Joe Marchese adds that “by 1970, [Troy had] established herself as a grande dame of background singing (you can hear her on “You’re So Vain,” “You Can’t Always Get What You Want” and Dark Side of the Moon, to name just a few)”.

Unterberger continues the story:

An all-star cast supported Troy on her lone Apple effort: George Harrison, Billy Preston, Peter Frampton, Stephen Stills, Klaus Voormann, Jackie Lomax, Eric Clapton, Leon Russell, and Delaney & Bonnie all contributed, and Harrison, Stills, Lomax, Preston, Voormann, and Ringo Starr pitched in on the songwriting, though Troy wrote or co-wrote most of the songs.

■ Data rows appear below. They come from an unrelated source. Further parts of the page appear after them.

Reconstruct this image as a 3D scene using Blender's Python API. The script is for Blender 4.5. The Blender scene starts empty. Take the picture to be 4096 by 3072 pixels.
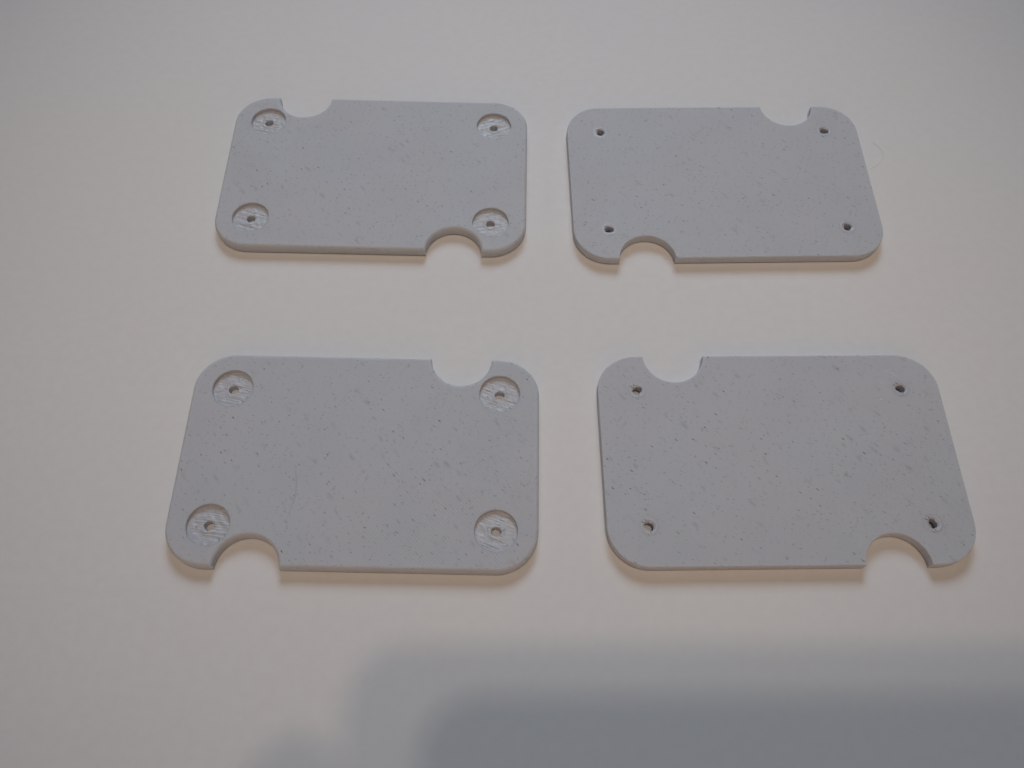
import bpy, bmesh, math, random
from mathutils import Vector, Matrix, noise
from mathutils.geometry import delaunay_2d_cdt

MM = 0.001
S = bpy.context.scene
C = S.collection

# ------------------------------------------------------------------ camera
TILT, ROLL = 0.47761038, 0.02906885
F = Vector((0, math.sin(TILT), -math.cos(TILT)))
U0 = Vector((0, math.cos(TILT), math.sin(TILT)))
R0 = Vector((1, 0, 0))
RX = math.cos(ROLL) * R0 + math.sin(ROLL) * U0
UP = -math.sin(ROLL) * R0 + math.cos(ROLL) * U0
LENS = Vector((0, 0, 185.097)) * MM
cam = bpy.data.cameras.new('camera')
cam.sensor_width = 36.0
cam.lens = 3524.1455 / 4096 * 36.0
cam.clip_start, cam.clip_end = 0.005, 50
cam_o = bpy.data.objects.new('camera', cam)
C.objects.link(cam_o)
m = Matrix((RX, UP, -F)).transposed().to_4x4()
m.translation = LENS
cam_o.matrix_world = m
S.camera = cam_o

# ------------------------------------------------------------------ room light, lamps, exposure
w = bpy.data.worlds.new('World')
S.world = w
w.use_nodes = True
bg = w.node_tree.nodes['Background']
bg.inputs[0].default_value = (1.0, 0.88, 0.82, 1)
bg.inputs[1].default_value = 0.038
S.view_settings.view_transform = 'Standard'
S.view_settings.look = 'None'
S.view_settings.exposure = 0.01
S.view_settings.gamma = 1


def aim(o, target):
    d = Vector(target) - o.location
    o.rotation_euler = d.to_track_quat('-Z', 'Y').to_euler()


def lamp(name, kind, loc, power, colour, target=(0, 0.11, 0), **kw):
    l = bpy.data.lights.new(name, kind)
    l.energy, l.color = power, colour
    for k, v in kw.items():
        setattr(l, k, v)
    o = bpy.data.objects.new(name, l)
    C.objects.link(o)
    o.location = loc
    aim(o, target)
    return o


# a broad cool window beyond the far side, and the two warm bulbs of a ceiling lamp
lamp('window_light', 'AREA', (0.0, 0.775, 0.57), 0.308, (0.63, 0.81, 1.0),
     shape='RECTANGLE', size=0.46, size_y=0.38, spread=math.radians(46))  # spread narrowed so the outer paper darkens like lens falloff
for loc, power, colour in (((0.112, -0.180, 1.70), 15.2, (1.0, 0.77, 0.58)),
                           ((-0.007, -0.108, 1.70), 14.2, (1.0, 0.83, 0.70))):
    lamp('ceiling_bulb', 'SPOT', loc, power, colour, (0, 0.155, 0), shadow_soft_size=0.032,
         spot_size=math.radians(16.6), spot_blend=1.0)  # soft narrow cones added to imitate lens vignetting toward the corners

# added warm fill behind the viewer, standing in for room bounce on near sides
lamp('room_bounce_fill', 'AREA', (0.0, -1.35, 0.70), 4.0, (1.0, 0.66, 0.44), shape='RECTANGLE', size=1.8, size_y=0.9)

# ------------------------------------------------------------------ material helpers
class NT:
    def __init__(self, name):
        self.m = bpy.data.materials.new(name)
        self.m.use_nodes = True
        self.t = self.m.node_tree
        self.b = self.t.nodes['Principled BSDF']

    def n(self, kind, **kw):
        nd = self.t.nodes.new(kind)
        for k, v in kw.items():
            if k.startswith('i_'):
                nd.inputs[k[2:].replace('_', ' ')].default_value = v
            else:
                setattr(nd, k, v)
        return nd

    def l(self, a, b):
        self.t.links.new(a, b)

    def math(self, op, a, b=None, c=None, clamp=False):
        nd = self.n('ShaderNodeMath', operation=op, use_clamp=clamp)
        for i, x in enumerate((a, b, c)):
            if x is None:
                continue
            if isinstance(x, (int, float)):
                nd.inputs[i].default_value = x
            else:
                self.l(x, nd.inputs[i])
        return nd.outputs[0]

    def mapr(self, x, a, b, c=0.0, d=1.0, smooth=True):
        nd = self.n('ShaderNodeMapRange', interpolation_type='SMOOTHSTEP' if smooth else 'LINEAR')
        self.l(x, nd.inputs[0])
        for i, q in enumerate((a, b, c, d)):
            nd.inputs[1 + i].default_value = q
        return nd.outputs[0]

    def mix(self, f, a, b, mode='MIX'):
        nd = self.n('ShaderNodeMix', data_type='RGBA', blend_type=mode)
        for i, x in ((0, f), (6, a), (7, b)):
            if isinstance(x, (int, float)):
                nd.inputs[i].default_value = x
            elif isinstance(x, tuple):
                nd.inputs[i].default_value = (*x, 1)
            else:
                self.l(x, nd.inputs[i])
        return nd.outputs[2]


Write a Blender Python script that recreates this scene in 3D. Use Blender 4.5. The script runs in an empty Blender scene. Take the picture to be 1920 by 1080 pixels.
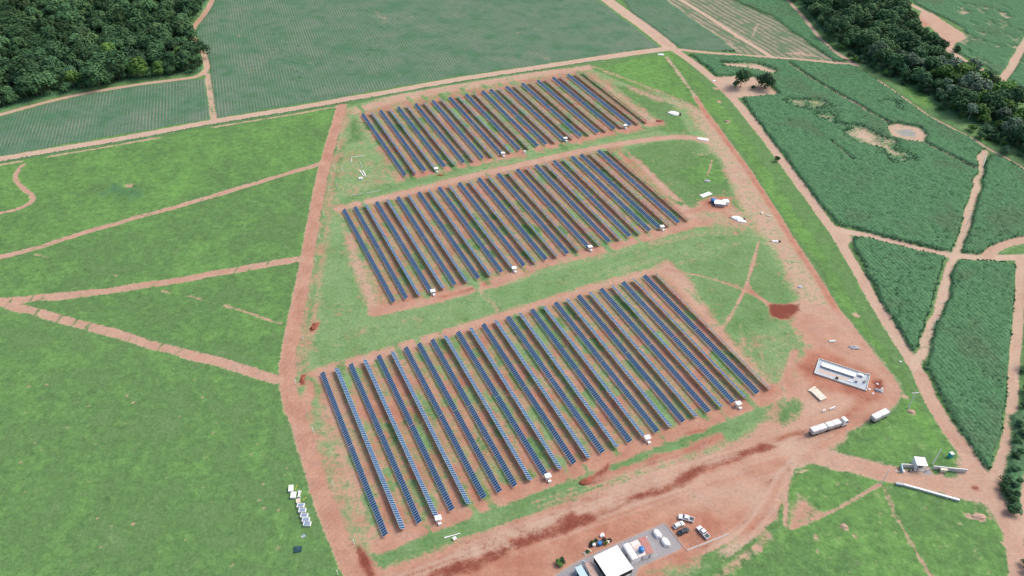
import bpy, bmesh, math, random
import numpy as np
from mathutils import Vector, Matrix
random.seed(7); rng = np.random.default_rng(11)
scene = bpy.context.scene
COL = scene.collection
R = math.radians

# ------------------------------------------------------------------ camera
CAM_H = 230.14; FPX = 1456.12; PITCH = R(39.0269); ROLL = R(0.7168); YAW = R(25.579)
_c, _s = math.cos(ROLL), math.sin(ROLL)
_rt = np.array([1., 0, 0]); _up = np.array([0, math.sin(PITCH), math.cos(PITCH)])
FW = np.array([0, math.cos(PITCH), -math.sin(PITCH)])
RT = _c*_rt + _s*_up; UP = -_s*_rt + _c*_up
cd = bpy.data.cameras.new('camera'); cam = bpy.data.objects.new('camera', cd); COL.objects.link(cam)
cd.sensor_width = 36; cd.lens = FPX/1920*36; cd.clip_start = 1; cd.clip_end = 9000
cam.matrix_world = Matrix(((RT[0], UP[0], -FW[0], 0), (RT[1], UP[1], -FW[1], 0), (RT[2], UP[2], -FW[2], CAM_H), (0, 0, 0, 1)))
scene.camera = cam

# ------------------------------------------------------------------ sky, sun, exposure
SUN_EL = R(50); SUN_AZ = R(68)          # azimuth measured clockwise from +Y
w = bpy.data.worlds.new('World'); scene.world = w; w.use_nodes = True
wn = w.node_tree; bg = wn.nodes['Background']
sky = wn.nodes.new('ShaderNodeTexSky'); sky.sky_type = 'NISHITA'; sky.sun_disc = False
sky.sun_elevation = SUN_EL; sky.sun_rotation = SUN_AZ; sky.air_density = 1.0; sky.dust_density = 4.0; sky.ozone_density = 1.0
wn.links.new(sky.outputs[0], bg.inputs[0]); bg.inputs[1].default_value = 0.15
sd = bpy.data.lights.new('sun', 'SUN'); sd.energy = 1.3; sd.angle = R(20); sd.color = (1.0, 0.95, 0.88)
so = bpy.data.objects.new('sun', sd); COL.objects.link(so)
dirv = Vector((math.sin(SUN_AZ)*math.cos(SUN_EL), math.cos(SUN_AZ)*math.cos(SUN_EL), math.sin(SUN_EL)))
so.rotation_euler = dirv.to_track_quat('Z', 'Y').to_euler()
vs = scene.view_settings; vs.view_transform = 'Standard'; vs.look = 'None'; vs.gamma = 1; vs.exposure = 0.64

# ------------------------------------------------------------------ helpers
def G(x, y, h=0.0):
    """ground point (metres) seen at photo position x, y, on the level z = h"""
    x = np.asarray(x, float); y = np.asarray(y, float)
    d = FW + ((x-960)/FPX)[..., None]*RT - ((y-540)/FPX)[..., None]*UP
    k = (h-CAM_H)/d[..., 2]
    return d[..., :2]*k[..., None]
def gp(x, y, h=0.0):
    q = G(x, y, h); return float(q[0]), float(q[1])
def GP(pts, h=0.0):
    p = np.array(pts, float); return G(p[:, 0], p[:, 1], h)
def heading(vx, vy=-640):
    d = FW + ((vx-960)/FPX)*RT - ((vy-540)/FPX)*UP
    return d[:2]/np.linalg.norm(d[:2])

class NT:
    """tiny node-graph helper"""
    def __init__(s, name):
        s.m = bpy.data.materials.new(name); s.m.use_nodes = True; s.nt = s.m.node_tree
        s.b = s.nt.nodes['Principled BSDF']; s.pos = None
    def new(s, t): return s.nt.nodes.new(t)
    def put(s, sock, v):
        if isinstance(v, (int, float)): sock.default_value = v
        elif isinstance(v, (tuple, list)): sock.default_value = (*v, 1) if len(v) == 3 and len(sock.default_value) == 4 else v
        else: s.nt.links.new(v, sock)
    def math(s, op, a, b=0.0, c=0.0, clamp=False):
        n = s.new('ShaderNodeMath'); n.operation = op; n.use_clamp = clamp
        s.put(n.inputs[0], a); s.put(n.inputs[1], b); s.put(n.inputs[2], c); return n.outputs[0]
    def add(s, a, b): return s.math('ADD', a, b)
    def sub(s, a, b): return s.math('SUBTRACT', a, b)
    def mul(s, a, b): return s.math('MULTIPLY', a, b)
    def ss(s, v, lo, hi):
        n = s.new('ShaderNodeMapRange'); n.interpolation_type = 'SMOOTHSTEP'
        s.put(n.inputs[0], v); s.put(n.inputs[1], lo); s.put(n.inputs[2], hi); return n.outputs[0]
    def lin(s, v, lo, hi, a, b):
        n = s.new('ShaderNodeMapRange'); s.put(n.inputs[0], v); s.put(n.inputs[1], lo); s.put(n.inputs[2], hi); s.put(n.inputs[3], a); s.put(n.inputs[4], b); return n.outputs[0]
    def mix(s, f, a, b, mode='MIX'):
        n = s.new('ShaderNodeMix'); n.data_type = 'RGBA'; n.blend_type = mode
        s.put(n.inputs[0], f); s.put(n.inputs[6], a); s.put(n.inputs[7], b); return n.outputs[2]
    def P(s):
        if s.pos is None:
            s.pos = s.new('ShaderNodeNewGeometry').outputs['Position']
        return s.pos
    def noise(s, scale, detail=3, rough=.55, vec=None):
        n = s.new('ShaderNodeTexNoise'); n.inputs['Scale'].default_value = scale; n.inputs['Detail'].default_value = detail
        n.inputs['Roughness'].default_value = rough; s.put(n.inputs['Vector'], vec if vec is not None else s.P()); return n.outputs['Fac']
    def attr(s, name):
        n = s.new('ShaderNodeAttribute'); n.attribute_name = name; x = s.new('ShaderNodeSeparateXYZ')
        s.nt.links.new(n.outputs['Vector'], x.inputs[0]); return x.outputs
    def fattr(s, name):
        n = s.new('ShaderNodeAttribute'); n.attribute_name = name; return n.outputs['Fac']
    def rnd(s): return s.new('ShaderNodeObjectInfo').outputs['Random']
    def objpos(s): return s.new('ShaderNodeTexCoord').outputs['Object']
    def scale(s, c, f):
        n = s.new('ShaderNodeVectorMath'); n.operation = 'SCALE'; s.put(n.inputs[0], c); s.put(n.inputs[3], f); return n.outputs[0]
    def bump(s, h, dist=.3, strength=.5):
        n = s.new('ShaderNodeBump'); s.put(n.inputs['Height'], h); n.inputs['Distance'].default_value = dist; n.inputs['Strength'].default_value = strength
        s.nt.links.new(n.outputs[0], s.b.inputs['Normal'])
    def out(s, col, rough=.9, spec=.2, metal=0.0):
        s.put(s.b.inputs['Base Color'], col); s.put(s.b.inputs['Roughness'], rough); s.b.inputs['Specular IOR Level'].default_value = spec
        s.b.inputs['Metallic'].default_value = metal; return s.m
def simple(name, col, rough=.6, spec=.4, metal=0, var=.12, dirt=None, dsc=1.2, damt=.5):
    n = NT(name); a = n.noise(2.3, 4); v = n.lin(a, .3, .7, 1-var, 1+var); c = n.scale(col, v)
    if dirt: c = n.mix(n.mul(n.ss(n.noise(dsc, 5, .65), .45, .68), damt), c, dirt)
    return n.out(c, rough, spec, metal)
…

Jackie Lomax — “The Eagle Laughs at You”

“The Eagle”, the B-side to “Sour Milk Sea” (see #164), the first single from Lomax’s ’68 Apple Records album Is This What You Wantfeatured Harrison and Clapton playing rhythm and lead guitar alongside Lomax”. Derek See says that “‘Sour Milk Sea’ is stellar, but the b side is a CRACKING piece of psychedelic English soul. (Sounds like Eric Clapton blazing away on guitar, too (caught at a precious time before he became a big bore.)” Without commenting on God, the song is indeed a cracking piece of psychedelic English soul, in my mind the best song on the album. 00individual calls it a “raucous Heavy-Metal-tinged Rocker” and “an uptempo barnstormer” and quotes Lomax as noting that “[i]n the middle of it, there was some guy who was sweeping up the studio who played the cornet, so we got him on it and overloaded it so that it sounds like a bloody elephant screaming through the place.”

As to Lomax’s back story, Bruce Eder explains that:

Lomax should have been one of Liverpool’s homegrown rock & roll stars — that’s what the Beatles believed . . . . [He was first in the Undertakers,] who occupied the front rank of Liverpool bands . . . both the Undertakers and the Beatles worked behind [the Liverpool vocal group the Chants], and it was through those alternate gigs, as well as crisscrossing each other’s paths on the Liverpool and Hamburg scenes, that the two groups got to know each other. . . . Lomax . . . began working with an R&B band that evolved into the quartet Lomax Alliance . . . [which was then] signed by Brian Epstein . . . . . The quartet only ever put out one single, “Try as You May,” in May of 1967, but Epstein’s death late in August of that year ended whatever interest [CBS] had in the group . . . . [W]ith the founding of Apple Records . . . . George Harrison remembered [him] well . . . and recorded Lomax on a pair of songs, “Little Yellow Pills” and “Won’t You Come Back.” He was happy enough with the session to have Lomax . . . record . . . “Sour Milk Sea[” b]acked with Lomax’s “The Eagle Laughs at You[.]” Buoyed by positive reviews and an enthusiastic response on the radio . . . Harrison recorded . . . additional songs with him . . . . result[ing in] Is This What You Want . . . .

Unfortunately, the album didn’t chart.